On 08/17/2017 10:50 AM, Bob Weber wrote:
On 8/17/17 1:06 PM, Gary Roach wrote:
Sorry bob but the debian 9 archives doesn't include libvirtd or anything equivalent. I have been trying to use virt-manager but have gotten a bit confused. The screen shot is attached. I have two hard drives. One is a 160 Gb boot drive called bootdisk and another empty 1 Tb drive called bigdisk. It looks like virt-manager picked the empty 1Tb drive and only allocated 20 Gb to the program. I hit the Volumes + but didn't see any way to add the boot drive. Are we talking about a virtual drive that is situated in the bigdisk. Is the guest OS situated in the bigdisk. If so, this is not a bad thing since I will probably have massive amounts of data produced. But I do need to figure out what I am dealing with.Usually the qemu vm runs from a file (created by qemu-img) set up as a disk drive by qemu. I use Virtual Machine Manager (along with libvirtd) which can do all the hard stuff for you. I usually make my own virtual drive files with qemu-img and let Virtual Machine Manager control access to them. libvirtd does a good job of letting you run qemu from your user account and access the necessary resources on the host machine. libvirtd sets up all the network devices and bridges needed to access the real world.
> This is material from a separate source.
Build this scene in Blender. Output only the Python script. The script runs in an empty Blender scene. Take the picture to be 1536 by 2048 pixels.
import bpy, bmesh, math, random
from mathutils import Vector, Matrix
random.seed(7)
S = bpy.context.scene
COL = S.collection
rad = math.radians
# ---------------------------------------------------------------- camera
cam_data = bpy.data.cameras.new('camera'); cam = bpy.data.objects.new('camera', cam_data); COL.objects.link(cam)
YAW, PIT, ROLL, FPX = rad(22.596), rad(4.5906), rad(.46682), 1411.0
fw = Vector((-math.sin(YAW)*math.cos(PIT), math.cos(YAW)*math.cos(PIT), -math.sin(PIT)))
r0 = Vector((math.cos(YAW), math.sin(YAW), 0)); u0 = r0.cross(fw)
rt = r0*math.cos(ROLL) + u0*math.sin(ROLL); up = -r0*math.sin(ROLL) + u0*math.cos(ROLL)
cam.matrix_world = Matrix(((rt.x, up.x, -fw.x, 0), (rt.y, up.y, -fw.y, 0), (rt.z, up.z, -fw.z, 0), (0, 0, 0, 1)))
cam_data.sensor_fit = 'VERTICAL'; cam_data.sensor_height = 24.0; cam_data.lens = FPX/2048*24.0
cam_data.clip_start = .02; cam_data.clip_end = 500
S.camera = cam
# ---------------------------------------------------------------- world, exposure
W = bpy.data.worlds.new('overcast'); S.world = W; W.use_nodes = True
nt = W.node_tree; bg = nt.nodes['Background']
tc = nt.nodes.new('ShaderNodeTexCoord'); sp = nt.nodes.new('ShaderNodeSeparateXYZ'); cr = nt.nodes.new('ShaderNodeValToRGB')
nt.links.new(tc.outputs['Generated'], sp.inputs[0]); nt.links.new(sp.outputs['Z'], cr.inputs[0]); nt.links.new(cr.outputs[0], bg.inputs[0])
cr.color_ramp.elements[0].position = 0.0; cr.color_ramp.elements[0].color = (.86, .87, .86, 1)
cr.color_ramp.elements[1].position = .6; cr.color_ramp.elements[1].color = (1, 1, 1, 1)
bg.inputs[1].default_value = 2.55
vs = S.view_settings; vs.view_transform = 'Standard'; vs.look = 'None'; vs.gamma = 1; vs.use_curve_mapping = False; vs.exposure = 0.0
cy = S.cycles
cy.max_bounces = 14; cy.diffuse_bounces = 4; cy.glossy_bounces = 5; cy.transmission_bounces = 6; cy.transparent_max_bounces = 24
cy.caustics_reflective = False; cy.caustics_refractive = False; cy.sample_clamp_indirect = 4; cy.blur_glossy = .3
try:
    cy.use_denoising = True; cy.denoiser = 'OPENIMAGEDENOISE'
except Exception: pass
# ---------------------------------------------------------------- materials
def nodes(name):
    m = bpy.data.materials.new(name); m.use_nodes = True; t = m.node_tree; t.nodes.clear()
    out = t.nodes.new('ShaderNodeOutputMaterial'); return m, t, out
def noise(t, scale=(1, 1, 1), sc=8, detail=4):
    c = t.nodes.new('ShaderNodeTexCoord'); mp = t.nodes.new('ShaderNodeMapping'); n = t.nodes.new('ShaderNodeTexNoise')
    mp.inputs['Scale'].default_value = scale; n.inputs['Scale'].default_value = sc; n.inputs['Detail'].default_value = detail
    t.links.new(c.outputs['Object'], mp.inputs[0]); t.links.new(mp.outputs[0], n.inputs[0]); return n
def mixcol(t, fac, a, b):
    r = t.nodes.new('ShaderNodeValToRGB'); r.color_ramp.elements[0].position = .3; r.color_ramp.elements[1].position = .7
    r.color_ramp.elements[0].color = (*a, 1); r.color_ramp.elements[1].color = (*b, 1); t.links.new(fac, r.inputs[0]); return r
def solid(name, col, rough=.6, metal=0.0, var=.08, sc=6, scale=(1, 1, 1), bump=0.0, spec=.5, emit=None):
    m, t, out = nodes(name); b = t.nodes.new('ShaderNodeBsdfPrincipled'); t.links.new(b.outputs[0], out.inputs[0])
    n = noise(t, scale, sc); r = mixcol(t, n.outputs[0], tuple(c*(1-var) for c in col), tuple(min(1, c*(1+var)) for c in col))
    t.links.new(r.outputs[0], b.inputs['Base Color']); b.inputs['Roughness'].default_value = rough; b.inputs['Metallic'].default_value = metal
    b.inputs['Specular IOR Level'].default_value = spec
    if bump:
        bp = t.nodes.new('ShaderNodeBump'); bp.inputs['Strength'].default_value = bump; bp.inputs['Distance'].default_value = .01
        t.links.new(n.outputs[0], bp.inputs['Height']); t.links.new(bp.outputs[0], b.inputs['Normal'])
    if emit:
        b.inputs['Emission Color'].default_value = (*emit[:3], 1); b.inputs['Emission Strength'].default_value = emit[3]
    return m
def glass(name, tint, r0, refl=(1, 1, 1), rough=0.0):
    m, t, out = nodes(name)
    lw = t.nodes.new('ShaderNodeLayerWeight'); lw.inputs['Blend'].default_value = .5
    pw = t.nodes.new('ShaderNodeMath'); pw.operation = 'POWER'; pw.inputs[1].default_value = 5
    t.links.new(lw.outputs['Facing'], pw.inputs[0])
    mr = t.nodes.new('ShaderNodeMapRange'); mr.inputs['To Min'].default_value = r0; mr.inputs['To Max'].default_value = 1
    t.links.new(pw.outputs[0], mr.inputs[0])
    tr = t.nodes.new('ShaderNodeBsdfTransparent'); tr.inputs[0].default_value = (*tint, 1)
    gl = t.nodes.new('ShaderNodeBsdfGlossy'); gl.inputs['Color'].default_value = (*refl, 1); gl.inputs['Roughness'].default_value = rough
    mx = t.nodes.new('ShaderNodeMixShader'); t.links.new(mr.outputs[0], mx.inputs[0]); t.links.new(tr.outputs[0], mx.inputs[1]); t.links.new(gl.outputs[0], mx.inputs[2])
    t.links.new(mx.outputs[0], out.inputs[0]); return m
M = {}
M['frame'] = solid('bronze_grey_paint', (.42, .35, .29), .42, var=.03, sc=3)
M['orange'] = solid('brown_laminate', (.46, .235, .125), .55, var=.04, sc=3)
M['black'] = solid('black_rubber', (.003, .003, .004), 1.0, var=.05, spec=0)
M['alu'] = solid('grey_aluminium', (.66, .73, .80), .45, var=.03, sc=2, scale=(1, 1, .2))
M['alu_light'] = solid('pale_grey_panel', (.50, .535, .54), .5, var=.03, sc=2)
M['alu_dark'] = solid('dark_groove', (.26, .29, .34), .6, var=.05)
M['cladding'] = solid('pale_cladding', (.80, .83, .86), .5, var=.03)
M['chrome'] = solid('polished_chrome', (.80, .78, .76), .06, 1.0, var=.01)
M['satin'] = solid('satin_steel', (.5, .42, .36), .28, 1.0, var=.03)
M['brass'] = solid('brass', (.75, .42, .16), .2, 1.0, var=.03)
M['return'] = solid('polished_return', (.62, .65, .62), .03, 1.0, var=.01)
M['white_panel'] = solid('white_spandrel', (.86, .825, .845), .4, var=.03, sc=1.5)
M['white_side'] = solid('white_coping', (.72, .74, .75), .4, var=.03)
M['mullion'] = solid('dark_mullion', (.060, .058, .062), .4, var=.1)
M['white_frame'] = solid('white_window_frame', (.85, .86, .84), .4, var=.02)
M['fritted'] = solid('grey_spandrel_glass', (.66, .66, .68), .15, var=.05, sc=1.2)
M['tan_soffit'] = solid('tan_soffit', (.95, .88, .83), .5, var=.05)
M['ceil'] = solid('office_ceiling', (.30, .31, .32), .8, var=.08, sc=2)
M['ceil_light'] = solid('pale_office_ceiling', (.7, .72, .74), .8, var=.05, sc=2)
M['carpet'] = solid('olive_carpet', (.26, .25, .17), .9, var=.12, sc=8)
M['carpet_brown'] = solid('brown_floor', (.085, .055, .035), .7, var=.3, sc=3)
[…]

Virtual Machine Manager can connect to USB devices on the host machine, manage CD drive access (either to hardware cd drive or iso images ... like an install image), boot devices (usually the sda drive or cd drive), the amount of memory for each vm and additional drive you may want (like to try multi disk raid). Virtual Machine Manager opens up a vnc (or spice) window where you can see the output from the vm when it is running on your kde desktop .. either text mode or graphical mode. I have about 15 vm's defined. One runs debian with kde to handle my weather station. Another runs win 10 (ug) so I can do my taxes. Most of the others are debian and kde testing and unstable installs that I use to test updates before I commit them to my host desktop machine. Most debian installs work easily with a 20 or 20 GB virtual drive. You create the file necessary with a command like this: qemu-img create -f qcow2 /home/img/Mymachine/drive.img 30G This assumes that /home is mounted on your 1TB drive. Looks like the packages to get you started are libvirt-daemon-system and virt-manager. Hope this helps. ...bob
Any help will be appreciated. Gary R.